Is there a downside to Recycling?
We all think that recycling is 100% good for the environment, but it does have some negative impacts as well as positive ones.
The first and foremost negative impact of recycling is the mindset that it gives people. It makes people think that it is okay to waste more because the packaging is going to be recycled anyway. "Recycling’s main impact is to convince us that it’s okay to be wasteful in other areas, because we make up for it through recycling. It encourages consumption, rather than pointing out ways to reduce consumption overall." (Handley A. 2013) Fortunately this problem can be easily solved by teaching people to reduce and reuse before recycling instead of just recycle everything straight away.

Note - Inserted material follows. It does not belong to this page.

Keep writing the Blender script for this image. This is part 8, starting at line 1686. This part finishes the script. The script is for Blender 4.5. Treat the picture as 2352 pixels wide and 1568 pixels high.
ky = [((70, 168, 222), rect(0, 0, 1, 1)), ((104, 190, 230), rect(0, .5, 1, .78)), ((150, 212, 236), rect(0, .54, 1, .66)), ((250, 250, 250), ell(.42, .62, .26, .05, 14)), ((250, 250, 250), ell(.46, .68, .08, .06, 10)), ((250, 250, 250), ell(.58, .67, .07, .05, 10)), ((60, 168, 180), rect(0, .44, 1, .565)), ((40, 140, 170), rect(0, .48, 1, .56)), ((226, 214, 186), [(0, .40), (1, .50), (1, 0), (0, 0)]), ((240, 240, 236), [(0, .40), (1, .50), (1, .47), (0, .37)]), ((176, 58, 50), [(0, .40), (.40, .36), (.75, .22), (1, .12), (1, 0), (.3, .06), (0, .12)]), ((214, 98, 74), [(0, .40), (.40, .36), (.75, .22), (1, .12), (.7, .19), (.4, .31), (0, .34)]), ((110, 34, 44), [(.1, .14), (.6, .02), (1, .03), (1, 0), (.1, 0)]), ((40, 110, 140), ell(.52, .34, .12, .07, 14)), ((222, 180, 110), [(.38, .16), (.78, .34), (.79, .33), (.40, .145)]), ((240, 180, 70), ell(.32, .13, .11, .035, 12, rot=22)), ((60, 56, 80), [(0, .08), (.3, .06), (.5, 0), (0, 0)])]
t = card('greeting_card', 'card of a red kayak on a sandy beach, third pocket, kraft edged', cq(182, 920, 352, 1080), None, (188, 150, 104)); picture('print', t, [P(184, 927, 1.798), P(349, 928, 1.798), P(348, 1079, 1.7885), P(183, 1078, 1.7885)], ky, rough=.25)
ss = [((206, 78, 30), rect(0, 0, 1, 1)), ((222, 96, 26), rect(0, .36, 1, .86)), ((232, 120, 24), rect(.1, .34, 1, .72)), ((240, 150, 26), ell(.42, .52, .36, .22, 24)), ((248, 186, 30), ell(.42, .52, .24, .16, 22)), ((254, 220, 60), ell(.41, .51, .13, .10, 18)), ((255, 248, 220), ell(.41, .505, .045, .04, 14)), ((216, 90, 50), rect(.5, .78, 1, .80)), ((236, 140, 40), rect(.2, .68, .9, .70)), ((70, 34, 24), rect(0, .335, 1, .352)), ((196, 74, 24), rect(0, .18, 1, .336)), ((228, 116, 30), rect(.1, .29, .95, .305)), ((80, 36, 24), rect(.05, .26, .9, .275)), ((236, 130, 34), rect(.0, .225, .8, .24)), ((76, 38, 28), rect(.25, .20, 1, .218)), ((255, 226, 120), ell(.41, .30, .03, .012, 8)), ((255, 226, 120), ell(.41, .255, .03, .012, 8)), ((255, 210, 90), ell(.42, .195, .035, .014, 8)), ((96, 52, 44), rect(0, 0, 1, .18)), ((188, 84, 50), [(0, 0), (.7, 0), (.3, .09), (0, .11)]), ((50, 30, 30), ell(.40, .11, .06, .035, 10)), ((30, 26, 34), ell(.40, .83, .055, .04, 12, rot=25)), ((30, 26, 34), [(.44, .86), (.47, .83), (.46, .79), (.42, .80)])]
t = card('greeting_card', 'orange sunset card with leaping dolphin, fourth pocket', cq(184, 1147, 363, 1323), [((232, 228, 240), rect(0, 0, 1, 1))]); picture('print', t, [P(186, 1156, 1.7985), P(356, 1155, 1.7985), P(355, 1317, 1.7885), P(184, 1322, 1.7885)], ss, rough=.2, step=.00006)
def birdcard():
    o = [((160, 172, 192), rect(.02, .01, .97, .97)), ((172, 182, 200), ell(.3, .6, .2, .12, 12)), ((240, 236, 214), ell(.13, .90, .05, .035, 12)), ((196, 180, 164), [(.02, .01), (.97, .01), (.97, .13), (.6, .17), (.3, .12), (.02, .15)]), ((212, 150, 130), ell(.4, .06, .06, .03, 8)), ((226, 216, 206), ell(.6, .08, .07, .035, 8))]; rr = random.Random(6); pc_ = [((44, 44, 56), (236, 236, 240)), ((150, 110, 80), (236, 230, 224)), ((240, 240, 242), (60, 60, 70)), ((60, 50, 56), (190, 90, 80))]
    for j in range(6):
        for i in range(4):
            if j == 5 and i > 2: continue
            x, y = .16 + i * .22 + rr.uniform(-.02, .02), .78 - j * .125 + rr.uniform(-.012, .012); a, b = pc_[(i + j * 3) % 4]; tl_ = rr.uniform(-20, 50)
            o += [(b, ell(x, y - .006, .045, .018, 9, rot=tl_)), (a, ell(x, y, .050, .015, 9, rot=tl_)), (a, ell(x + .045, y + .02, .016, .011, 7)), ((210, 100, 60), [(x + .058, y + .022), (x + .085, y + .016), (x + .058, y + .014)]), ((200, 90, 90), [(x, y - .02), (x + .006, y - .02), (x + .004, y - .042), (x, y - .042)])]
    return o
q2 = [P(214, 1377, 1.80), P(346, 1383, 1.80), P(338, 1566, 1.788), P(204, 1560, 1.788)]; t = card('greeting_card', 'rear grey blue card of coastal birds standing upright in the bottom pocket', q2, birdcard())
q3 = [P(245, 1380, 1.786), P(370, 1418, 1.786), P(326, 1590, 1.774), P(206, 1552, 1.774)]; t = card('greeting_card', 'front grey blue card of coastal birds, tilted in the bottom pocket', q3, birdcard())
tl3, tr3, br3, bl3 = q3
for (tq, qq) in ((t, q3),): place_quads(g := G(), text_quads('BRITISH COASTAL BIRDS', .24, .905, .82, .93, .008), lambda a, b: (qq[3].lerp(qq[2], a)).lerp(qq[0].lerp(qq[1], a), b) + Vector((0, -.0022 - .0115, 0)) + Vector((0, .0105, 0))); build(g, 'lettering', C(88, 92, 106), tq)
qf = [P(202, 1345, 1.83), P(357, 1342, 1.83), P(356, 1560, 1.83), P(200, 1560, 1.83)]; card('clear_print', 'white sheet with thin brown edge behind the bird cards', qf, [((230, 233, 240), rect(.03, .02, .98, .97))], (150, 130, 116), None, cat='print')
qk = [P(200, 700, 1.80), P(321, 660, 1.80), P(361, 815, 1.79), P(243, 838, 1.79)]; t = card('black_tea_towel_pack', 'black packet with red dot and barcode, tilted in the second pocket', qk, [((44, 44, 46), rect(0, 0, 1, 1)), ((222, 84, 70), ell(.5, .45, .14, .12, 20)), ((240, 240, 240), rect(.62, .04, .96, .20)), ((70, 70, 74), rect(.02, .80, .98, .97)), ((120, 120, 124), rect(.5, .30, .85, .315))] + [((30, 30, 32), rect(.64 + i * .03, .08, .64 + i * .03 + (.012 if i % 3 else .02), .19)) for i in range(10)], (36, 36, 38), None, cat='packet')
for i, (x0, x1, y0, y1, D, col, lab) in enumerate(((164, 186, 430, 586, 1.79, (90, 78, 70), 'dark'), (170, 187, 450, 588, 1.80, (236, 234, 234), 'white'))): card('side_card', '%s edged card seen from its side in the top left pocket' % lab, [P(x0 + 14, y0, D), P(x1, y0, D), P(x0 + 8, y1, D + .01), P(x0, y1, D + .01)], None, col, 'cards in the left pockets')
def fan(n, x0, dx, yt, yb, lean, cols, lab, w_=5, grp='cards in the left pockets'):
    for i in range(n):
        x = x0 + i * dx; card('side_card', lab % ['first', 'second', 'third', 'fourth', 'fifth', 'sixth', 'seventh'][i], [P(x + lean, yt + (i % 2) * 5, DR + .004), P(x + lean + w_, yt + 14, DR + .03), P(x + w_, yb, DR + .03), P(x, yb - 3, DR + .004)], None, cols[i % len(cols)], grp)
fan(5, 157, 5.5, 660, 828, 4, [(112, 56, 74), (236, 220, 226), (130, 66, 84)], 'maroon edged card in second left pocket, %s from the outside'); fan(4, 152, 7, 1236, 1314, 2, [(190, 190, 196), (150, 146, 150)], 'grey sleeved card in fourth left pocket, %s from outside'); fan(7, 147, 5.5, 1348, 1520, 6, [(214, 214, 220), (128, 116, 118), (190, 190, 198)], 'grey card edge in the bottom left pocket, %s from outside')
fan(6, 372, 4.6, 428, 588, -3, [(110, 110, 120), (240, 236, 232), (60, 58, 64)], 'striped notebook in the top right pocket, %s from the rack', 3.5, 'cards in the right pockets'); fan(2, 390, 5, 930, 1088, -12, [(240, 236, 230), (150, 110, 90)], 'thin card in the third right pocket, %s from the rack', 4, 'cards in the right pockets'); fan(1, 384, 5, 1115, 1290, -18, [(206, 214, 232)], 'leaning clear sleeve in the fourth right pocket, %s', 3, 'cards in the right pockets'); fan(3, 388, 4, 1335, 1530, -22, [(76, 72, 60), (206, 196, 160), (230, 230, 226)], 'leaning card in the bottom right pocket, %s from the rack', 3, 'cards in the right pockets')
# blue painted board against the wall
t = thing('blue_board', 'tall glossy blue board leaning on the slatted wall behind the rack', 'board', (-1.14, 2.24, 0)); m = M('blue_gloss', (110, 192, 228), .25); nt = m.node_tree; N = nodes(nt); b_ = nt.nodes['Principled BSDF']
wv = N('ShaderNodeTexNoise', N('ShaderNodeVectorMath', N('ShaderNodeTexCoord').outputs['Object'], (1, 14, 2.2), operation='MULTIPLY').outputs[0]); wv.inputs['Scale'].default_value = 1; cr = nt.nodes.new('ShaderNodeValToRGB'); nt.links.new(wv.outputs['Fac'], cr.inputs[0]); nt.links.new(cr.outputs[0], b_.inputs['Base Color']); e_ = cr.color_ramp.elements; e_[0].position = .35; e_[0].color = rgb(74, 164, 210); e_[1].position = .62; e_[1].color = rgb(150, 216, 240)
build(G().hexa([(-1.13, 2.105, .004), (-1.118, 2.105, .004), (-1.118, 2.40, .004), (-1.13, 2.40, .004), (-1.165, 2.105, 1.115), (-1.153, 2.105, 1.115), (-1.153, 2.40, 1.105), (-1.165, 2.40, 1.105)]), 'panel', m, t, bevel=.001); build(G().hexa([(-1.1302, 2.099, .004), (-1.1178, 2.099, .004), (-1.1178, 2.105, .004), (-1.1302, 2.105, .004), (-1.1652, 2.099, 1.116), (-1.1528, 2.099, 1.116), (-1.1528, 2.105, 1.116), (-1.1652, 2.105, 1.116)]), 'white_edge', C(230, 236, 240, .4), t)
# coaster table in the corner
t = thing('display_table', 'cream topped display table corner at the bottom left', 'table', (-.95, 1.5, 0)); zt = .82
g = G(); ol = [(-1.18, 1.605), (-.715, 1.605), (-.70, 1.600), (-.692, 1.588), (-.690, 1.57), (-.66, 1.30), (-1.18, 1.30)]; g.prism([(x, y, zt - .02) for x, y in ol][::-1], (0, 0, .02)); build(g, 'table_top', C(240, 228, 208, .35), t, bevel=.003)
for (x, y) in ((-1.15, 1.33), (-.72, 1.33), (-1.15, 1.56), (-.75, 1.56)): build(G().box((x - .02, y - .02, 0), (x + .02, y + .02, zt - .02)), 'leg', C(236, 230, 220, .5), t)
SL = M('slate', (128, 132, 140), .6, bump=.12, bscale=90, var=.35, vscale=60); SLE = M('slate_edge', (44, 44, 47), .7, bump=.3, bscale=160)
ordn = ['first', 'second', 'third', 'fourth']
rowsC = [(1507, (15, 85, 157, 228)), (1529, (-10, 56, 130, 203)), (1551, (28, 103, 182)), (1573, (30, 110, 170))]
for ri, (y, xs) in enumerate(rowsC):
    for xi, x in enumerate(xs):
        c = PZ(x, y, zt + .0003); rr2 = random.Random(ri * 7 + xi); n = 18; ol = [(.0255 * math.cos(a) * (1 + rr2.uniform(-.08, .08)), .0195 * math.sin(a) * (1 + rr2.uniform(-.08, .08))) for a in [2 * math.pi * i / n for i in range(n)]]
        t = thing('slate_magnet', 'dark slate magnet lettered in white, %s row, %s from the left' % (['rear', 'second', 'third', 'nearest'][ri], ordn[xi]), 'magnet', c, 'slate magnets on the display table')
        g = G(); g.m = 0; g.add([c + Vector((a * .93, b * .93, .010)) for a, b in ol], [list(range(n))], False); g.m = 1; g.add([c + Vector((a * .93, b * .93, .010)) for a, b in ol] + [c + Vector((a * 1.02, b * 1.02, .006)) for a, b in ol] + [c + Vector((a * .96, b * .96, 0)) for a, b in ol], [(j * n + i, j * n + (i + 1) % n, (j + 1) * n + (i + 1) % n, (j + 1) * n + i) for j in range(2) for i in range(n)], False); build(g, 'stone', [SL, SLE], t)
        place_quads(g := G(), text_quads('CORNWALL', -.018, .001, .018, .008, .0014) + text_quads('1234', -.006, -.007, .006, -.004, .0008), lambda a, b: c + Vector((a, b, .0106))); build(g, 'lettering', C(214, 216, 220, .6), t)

Another problem is the inefficiency of all-in-one recycling. This is where all recyclables are collected in the same bin and sorted later, instead of being sorted at your home. This means that there is greater pollution being generated at the sorting factories and millions of dollars worth of equipment being used.
The demand for recycled products is inceasing as environmental awareness grows and our recycling technologies can not keep up with this increasing demand. "Demand for most recyclable products is growing way too fast to keep up with anything that recycling can—at the moment—provide. Aluminum is especially difficult, since demand for it grows a little less than ten percent every year." (Handley A. 2013) Even when we recycle our aluminium cans the quality of the aluminium is not good enough to be made into much, except a new can, and even then we are still short. "The average American drinks 2.5 cans of soda per day. That’s about 778 million cans. If 100,000 cans are recycled every minute (they are), we’re still about 600 million cans short. And that’s just in one day" (Handley A. 2013) Recycling technologies need to keep up with the demand if recycling is going to become more sustainable in the future.
Current recycling methods are not very efficient. Sometimes it is easier and cheaper to dump old products in landfill and create new ones from scratch. "Take plastic shopping bags, for example. It’s estimated that fewer than one percent are recycled, and that might be just because it’s so expensive. It costs $4,000 US to recycle one ton of plastic bags, but a ton of recycled bags only sells for $32! As a result, about 300,000 tons of them end up in a landfill every year." (Handley A. 2013) We need our recycling technologies to improve before we have too much landfill.
Although recycling is currently not 100% environmentally friendly it is still better than not recycling at all.